Chronique stratégique du 11 avril 2021 (pour s’abonner c’est PAR ICI)
Après le scandale des écoutes de la NSA (National Security Agency) [1], les données de l’Éducation nationale, du ministère de la Défense (hors gendarmerie), de la santé livrées à Microsoft, l’utilisation du logiciel américain Palentir par nos industries stratégiques et services de renseignements, l’Union européenne signe la capitulation de tout ce que l’on pouvait espérer d’indépendance européenne dans ce domaine face au désir de domination de « l’anglosphère » et ses « Five Eyes ».
Lors de leur conférence de presse commune le vendredi 25 mars à Bruxelles, Joe Biden et Ursula von der Leyen ont déclaré avoir conclu un accord politique devant permettre le transfert des données personnelles vers les États-Unis sans restrictions particulières. La conférence de presse s’est déroulée dans « un climat politique d’unité transatlantique », après une série de sommets réunissant les dirigeants de l’UE, de l’OTAN et du G7 « pour définir une réaction commune » à l’invasion de l’Ukraine par la Russie.
Obsession américaine
Tel le chien obsédé à l’idée de vous mordre le mollet, les États-Unis sont donc revenus à la charge, après le rejet des projets « Safe Harbor » et « Privacy Shield Deal », qui avaient été respectivement invalidés par la Cour de justice de l’Union européenne (CJUE) en 2015 et en 2020.
Depuis, Washington s’est démené pour proposer une base juridique pour un nouvel accord.
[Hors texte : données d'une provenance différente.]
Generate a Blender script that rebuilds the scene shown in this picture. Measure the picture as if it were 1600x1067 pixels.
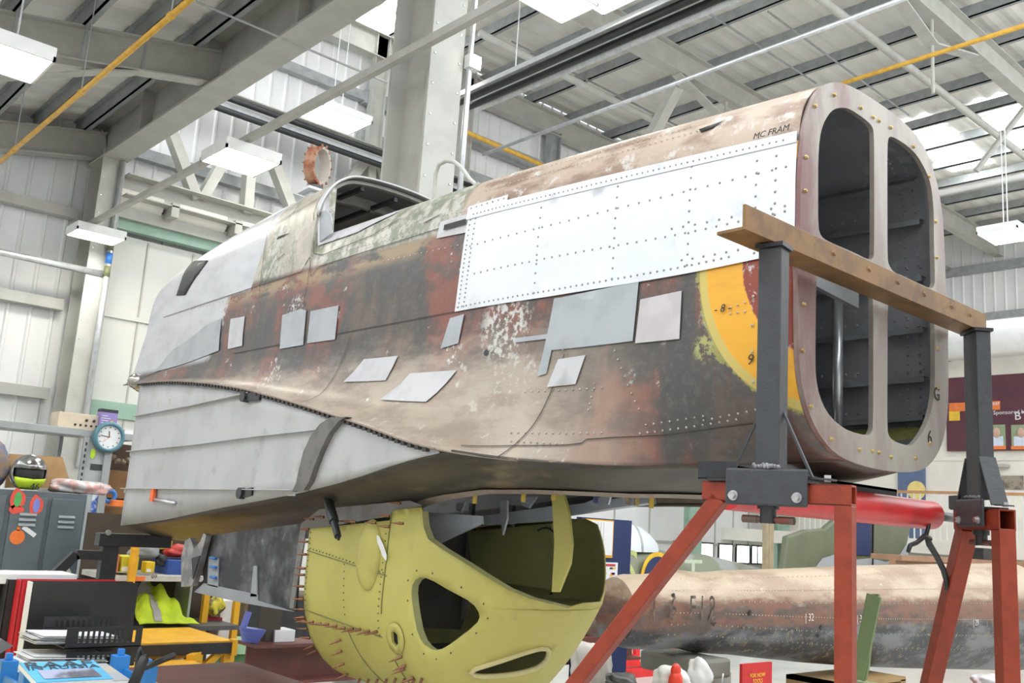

En bref : Ashcroft en a rêvé [2], Von der Leyen l’a fait. Selon Stephan Hessel, un avocat écrivant pour le site Euractiv,
Le problème central est celui des lois américaines sur la surveillance, qui permettent aux services de renseignement d’accéder aux données personnelles avec peu d’examen et sans possibilité de redresser la situation.
D’après Politico, qui avait eu vent de l’intensification récente des discussions, les détails techniques pourraient être officialisés dans les prochaines semaines. « Cet accord permettra des transferts prédictibles et en confiance de données entre l’UE et les États-Unis », a simplement assuré Ursula von der Leyen. Reste encore à obtenir un accord juridique des deux côtés de l’Atlantique avant de pouvoir le mettre en oeuvre.
S’il n’est pas contesté comme ses prédécesseurs, cet accord est supposé mettre fin à près de deux ans d’insécurité juridique notamment pour les multinationales des deux continents, y compris Google, Facebook et Microsoft.
Le quotidien Les Échos rapporte que L’ONG None of Your Business de l’activiste autrichien Max Shrems, qui est à l’origine de l’invalidation du Privacy Shields, avait déposé 101 plaintes dans toute l’Union européenne jugeant illégale l’utilisation de Google Analytics ou de Facebook Connect. En février dernier, la CNIL française avait commencé à lui donner raison en enjoignant Auchan d’arrêter d’utiliser Google Analytics pour l’analyse du trafic Web sur son site Internet.
Un deal pour du gaz américain ?
Il est particulièrement consternant que les États-Unis aient utilisé le prétexte de la guerre contre l’Ukraine pour pousser l’UE sur cette question [prétendument] économique, a déclaré Max Schrems. Nous nous attendons à ce que cette affaire revienne devant la Cour dans les mois qui suivent une décision finale.
En effet, le déblocage miraculeux du transfert des données intervient en même temps qu’un autre accord permettant à l’UE de réduire sa dépendance au gaz russe en important davantage de gaz américain. « Étant donné que les États-Unis n’ont pas accepté de se soumettre au RGPD, la question se pose : l’Europe a-t-elle capitulé sur l’accès à ses données en échange de gaz américain ? » s’interroge le journal La Tribune.
Pour Octave Klaba, le patron d’OVHCloud, société qui a récemment porté plainte contre Microsoft pour abus de position dominante, l’accord récent entre l’UE et les États-Unis sur l’approvisionnement en gaz, en lien avec le conflit Ukraine-Russie, entre clairement en jeu dans ce nouvel accord sur les transferts de données transatlantiques.